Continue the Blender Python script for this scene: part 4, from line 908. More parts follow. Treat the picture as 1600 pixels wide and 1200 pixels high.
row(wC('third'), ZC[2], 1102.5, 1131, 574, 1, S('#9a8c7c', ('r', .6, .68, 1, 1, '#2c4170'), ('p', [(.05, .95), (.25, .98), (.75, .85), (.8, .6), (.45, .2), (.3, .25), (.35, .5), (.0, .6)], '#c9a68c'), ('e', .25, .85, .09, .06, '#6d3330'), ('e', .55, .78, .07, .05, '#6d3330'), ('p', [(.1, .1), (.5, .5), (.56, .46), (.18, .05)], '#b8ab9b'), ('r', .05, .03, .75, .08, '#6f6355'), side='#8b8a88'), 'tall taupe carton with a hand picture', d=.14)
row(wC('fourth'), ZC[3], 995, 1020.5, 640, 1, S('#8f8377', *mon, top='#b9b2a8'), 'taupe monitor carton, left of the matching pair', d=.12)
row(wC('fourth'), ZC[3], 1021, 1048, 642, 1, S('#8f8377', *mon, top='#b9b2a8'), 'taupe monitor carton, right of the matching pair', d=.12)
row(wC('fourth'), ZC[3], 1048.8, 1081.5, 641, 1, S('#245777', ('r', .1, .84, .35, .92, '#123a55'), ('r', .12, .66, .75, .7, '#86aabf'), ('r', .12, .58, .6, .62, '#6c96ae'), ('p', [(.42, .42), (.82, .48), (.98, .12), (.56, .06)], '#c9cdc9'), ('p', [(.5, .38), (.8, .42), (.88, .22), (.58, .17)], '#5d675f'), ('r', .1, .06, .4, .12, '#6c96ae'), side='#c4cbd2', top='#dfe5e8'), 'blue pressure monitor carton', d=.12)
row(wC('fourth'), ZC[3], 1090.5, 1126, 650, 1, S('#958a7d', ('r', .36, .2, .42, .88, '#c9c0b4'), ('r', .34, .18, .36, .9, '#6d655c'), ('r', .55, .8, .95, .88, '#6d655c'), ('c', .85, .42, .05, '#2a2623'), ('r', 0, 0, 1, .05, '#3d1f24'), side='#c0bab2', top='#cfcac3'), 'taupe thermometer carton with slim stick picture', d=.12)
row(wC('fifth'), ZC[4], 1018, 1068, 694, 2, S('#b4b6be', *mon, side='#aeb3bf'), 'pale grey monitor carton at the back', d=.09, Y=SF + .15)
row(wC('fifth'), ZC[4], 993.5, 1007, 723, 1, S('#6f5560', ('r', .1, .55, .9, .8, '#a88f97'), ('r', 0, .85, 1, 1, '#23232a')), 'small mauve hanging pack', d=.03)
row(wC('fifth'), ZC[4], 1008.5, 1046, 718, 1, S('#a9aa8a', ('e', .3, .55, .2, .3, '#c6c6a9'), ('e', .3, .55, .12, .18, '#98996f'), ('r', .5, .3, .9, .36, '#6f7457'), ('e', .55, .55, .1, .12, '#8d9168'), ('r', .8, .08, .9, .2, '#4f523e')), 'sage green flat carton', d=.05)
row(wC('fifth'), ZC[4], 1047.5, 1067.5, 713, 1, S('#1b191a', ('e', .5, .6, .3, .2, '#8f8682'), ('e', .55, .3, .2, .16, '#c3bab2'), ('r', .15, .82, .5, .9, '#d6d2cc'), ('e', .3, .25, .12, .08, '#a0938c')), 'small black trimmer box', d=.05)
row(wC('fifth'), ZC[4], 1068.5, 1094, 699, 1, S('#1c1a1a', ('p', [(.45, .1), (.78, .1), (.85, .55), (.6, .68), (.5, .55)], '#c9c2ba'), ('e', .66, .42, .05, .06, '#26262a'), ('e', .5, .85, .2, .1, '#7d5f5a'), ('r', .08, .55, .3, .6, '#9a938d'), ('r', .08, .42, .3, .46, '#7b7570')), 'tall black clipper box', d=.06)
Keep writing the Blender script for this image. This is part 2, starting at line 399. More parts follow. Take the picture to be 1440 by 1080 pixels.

Requirements
Repeat all the entries exactly as given.

Task result
Continue the Blender Python script for this scene: part 4, from line 908. More parts follow. Treat the picture as 1600 pixels wide and 1200 pixels high.
row(wC('third'), ZC[2], 1102.5, 1131, 574, 1, S('#9a8c7c', ('r', .6, .68, 1, 1, '#2c4170'), ('p', [(.05, .95), (.25, .98), (.75, .85), (.8, .6), (.45, .2), (.3, .25), (.35, .5), (.0, .6)], '#c9a68c'), ('e', .25, .85, .09, .06, '#6d3330'), ('e', .55, .78, .07, .05, '#6d3330'), ('p', [(.1, .1), (.5, .5), (.56, .46), (.18, .05)], '#b8ab9b'), ('r', .05, .03, .75, .08, '#6f6355'), side='#8b8a88'), 'tall taupe carton with a hand picture', d=.14)
row(wC('fourth'), ZC[3], 995, 1020.5, 640, 1, S('#8f8377', *mon, top='#b9b2a8'), 'taupe monitor carton, left of the matching pair', d=.12)
row(wC('fourth'), ZC[3], 1021, 1048, 642, 1, S('#8f8377', *mon, top='#b9b2a8'), 'taupe monitor carton, right of the matching pair', d=.12)
row(wC('fourth'), ZC[3], 1048.8, 1081.5, 641, 1, S('#245777', ('r', .1, .84, .35, .92, '#123a55'), ('r', .12, .66, .75, .7, '#86aabf'), ('r', .12, .58, .6, .62, '#6c96ae'), ('p', [(.42, .42), (.82, .48), (.98, .12), (.56, .06)], '#c9cdc9'), ('p', [(.5, .38), (.8, .42), (.88, .22), (.58, .17)], '#5d675f'), ('r', .1, .06, .4, .12, '#6c96ae'), side='#c4cbd2', top='#dfe5e8'), 'blue pressure monitor carton', d=.12)
row(wC('fourth'), ZC[3], 1090.5, 1126, 650, 1, S('#958a7d', ('r', .36, .2, .42, .88, '#c9c0b4'), ('r', .34, .18, .36, .9, '#6d655c'), ('r', .55, .8, .95, .88, '#6d655c'), ('c', .85, .42, .05, '#2a2623'), ('r', 0, 0, 1, .05, '#3d1f24'), side='#c0bab2', top='#cfcac3'), 'taupe thermometer carton with slim stick picture', d=.12)
row(wC('fifth'), ZC[4], 1018, 1068, 694, 2, S('#b4b6be', *mon, side='#aeb3bf'), 'pale grey monitor carton at the back', d=.09, Y=SF + .15)
row(wC('fifth'), ZC[4], 993.5, 1007, 723, 1, S('#6f5560', ('r', .1, .55, .9, .8, '#a88f97'), ('r', 0, .85, 1, 1, '#23232a')), 'small mauve hanging pack', d=.03)
row(wC('fifth'), ZC[4], 1008.5, 1046, 718, 1, S('#a9aa8a', ('e', .3, .55, .2, .3, '#c6c6a9'), ('e', .3, .55, .12, .18, '#98996f'), ('r', .5, .3, .9, .36, '#6f7457'), ('e', .55, .55, .1, .12, '#8d9168'), ('r', .8, .08, .9, .2, '#4f523e')), 'sage green flat carton', d=.05)
row(wC('fifth'), ZC[4], 1047.5, 1067.5, 713, 1, S('#1b191a', ('e', .5, .6, .3, .2, '#8f8682'), ('e', .55, .3, .2, .16, '#c3bab2'), ('r', .15, .82, .5, .9, '#d6d2cc'), ('e', .3, .25, .12, .08, '#a0938c')), 'small black trimmer box', d=.05)
row(wC('fifth'), ZC[4], 1068.5, 1094, 699, 1, S('#1c1a1a', ('p', [(.45, .1), (.78, .1), (.85, .55), (.6, .68), (.5, .55)], '#c9c2ba'), ('e', .66, .42, .05, .06, '#26262a'), ('e', .5, .85, .2, .1, '#7d5f5a'), ('r', .08, .55, .3, .6, '#9a938d'), ('r', .08, .42, .3, .46, '#7b7570')), 'tall black clipper box', d=.06)
Keep writing the Blender script for this image. This is part 2, starting at line 399. More parts follow. Take the picture to be 1440 by 1080 pixels.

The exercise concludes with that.